(del laberinto al treinta)


viernes, 19 de octubre de 2018

La(s) memoria(s) histórica(s)

La desaparición de las esquinas de nuestras calles y plazas de los nombres de los criminales que perpetraron el genocidio, secuestraron el estado y se repartieron el botín de guerra a partir de julio de 1936 tiene que ejecutarse higiénicamente sin más dilación. Cada día que pasa su memoria ensalzada, la de ellos, la de los victimarios, infama a la otra, la de sus víctimas, asesinadas, represaliadas y robadas.

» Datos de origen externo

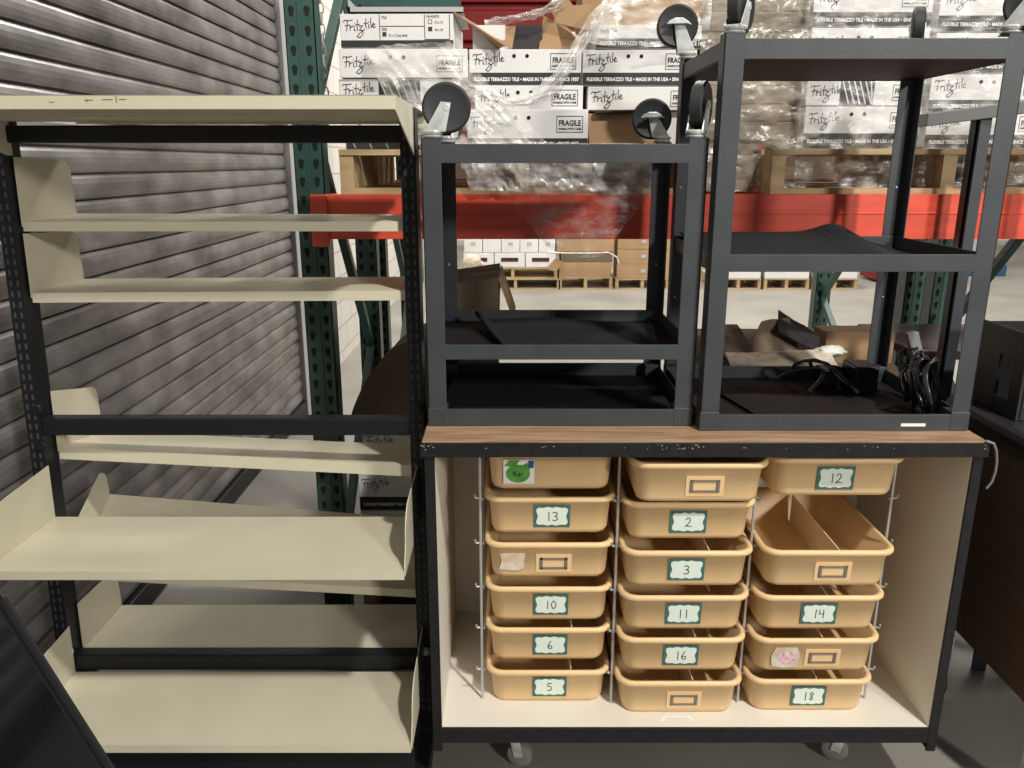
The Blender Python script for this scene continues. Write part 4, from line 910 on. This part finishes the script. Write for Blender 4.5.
# messy brown cartons in the middle distance
pallet(0.60, 1.29, YF, YF + 1.0, F, F + 0.16, 'far pallet under the collapsed brown cartons', nb=6)
zz = F + 0.161
for k, (a, b_, h, mm, lab) in enumerate(((0.60, 1.27, 0.19, 'kraft', 'lowest brown carton of the collapsed far stack'), (0.62, 1.28, 0.13, 'kraft_dark', 'second brown carton of the collapsed far stack'),
        (0.54, 1.30, 0.17, 'kraft', 'third brown carton of the collapsed far stack'), (0.46, 1.27, 0.05, 'carton_dark', 'dark flattened carton on the collapsed far stack'), (0.50, 1.24, 0.10, 'kraft', 'top brown carton of the collapsed far stack'))):
    farbox(a, b_, zz, zz + h, lab, None, m=mm, g='collapsed brown cartons'); zz += h + 0.001
single('carton_flap', MB().hexa([(x - 0.30, y, z - 0.02) for x, y, z in [(0.74, YF - 0.03, 0.20), (0.86, YF - 0.03, 0.16), (0.86, YF - 0.01, 0.16), (0.74, YF - 0.01, 0.20), (0.86, YF - 0.03, 0.34), (0.96, YF - 0.03, 0.28), (0.96, YF - 0.01, 0.28), (0.86, YF - 0.01, 0.34)]]), 'kraft', 'tilted cardboard flap beside the collapsed far stack', 'cardboard')
single('plastic_strap', MB().tube([(0.45, YF - 0.04, 0.39), (0.7, YF - 0.05, 0.38), (1.0, YF - 0.05, 0.38), (1.22, YF - 0.05, 0.39), (1.33, YF - 0.05, 0.33), (1.36, YF - 0.05, 0.24)], 0.011, 6), 'dirty_white', 'pale strap across the collapsed brown cartons', 'strap')
pallet(1.33, 2.02, YF, YF + 1.0, F, F + 0.14, 'far pallet under the neat brown boxes', nb=6)
zz = F + 0.141
for k in range(4):
    farbox(1.34, 2.01, zz, zz + 0.185, '%s neat brown box on the far pallet' % ('lowest', 'second', 'third', 'topmost')[k], far_spot if k < 3 else None, m='kraft', g='neat brown boxes'); zz += 0.186
# boxes low on the far side, seen under the taller cart
for k in range(3):
    a = 2.62 + k * 0.62
    pallet(a, a + 0.58, YF, YF + 0.9, F, F + 0.14, '%s small pallet in the far row seen below the taller cart middle tray' % ('left', 'middle', 'right')[k], nb=6)
    farbox(a, a + 0.57, F + 0.141, F + 0.5, '%s pale box in the far row seen below the taller cart middle tray' % ('left', 'middle', 'right')[k], None, g='far pale boxes')
mc = Thing('pallet_truck', 'dark red low machine standing far off on the floor', 'machine', (5.4, 11.0, F))
mc.part('body', MB().box(4.95, 5.95, 10.9, 11.4, F + 0.03, F + 0.22), 'dark_red', bevel=0.01)
mc.part('load', MB().box(5.05, 5.75, 10.95, 11.35, F + 0.22, F + 0.42), 'pink', bevel=0.01)
mc.part('wheel', MB().lathe((5.1, 10.88, F + 0.06), (0, 1, 0), [(0, 0.06), (0.05, 0.06)], 16), 'rubber')
single('grey_column', MB().box(6.72, 7.05, 12.0, 12.4, F, 3.2), 'grey_paint', 'pale grey square column beyond the right end of the taller cart', 'column', bevel=0.01)
bd = Thing('blue_bin', 'low blue bin on the floor beside the grey column', 'bin', (7.0, 11.6, F))
bd.part('body', MB().box(6.5, 7.1, 11.5, 11.9, F, F + 0.16), 'blue', bevel=0.01)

El mayor milagro de La Transición consistió fundamentalmente en que el régimen más criminal de Europa después del nazi alemán, su hermano de (mala) leche, que destruyó con inusitada saña una democracia parlamentaria homologable políticamente a cualquiera de sus equivalentes europeas, pasase a considerarse tras su final, oficial y simplemente, el régimen anterior, al que se le concedía incluso la condición de legítimo, de estado de derecho, al genocida el anterior Jefe del Estado con derecho a ser venerado en un demencial mausoleo de exaltación criminal y la pléyade de sus sustentadores, asesinos o colaboradores en los crímenes que se perpetraron, probos ciudadanos con derecho a rótulo callejero los muertos y a sentarse en el nuevo parlamento algunos de los vivos. Es decir, en mantener incólume la justeza de la memoria de los criminales y la impertinencia de la de las víctimas. Y la más absoluta de las impunidades. Caso inédito en esa Europa que después hizo la vista gorda cuando le llegó también la hora de participar del botín.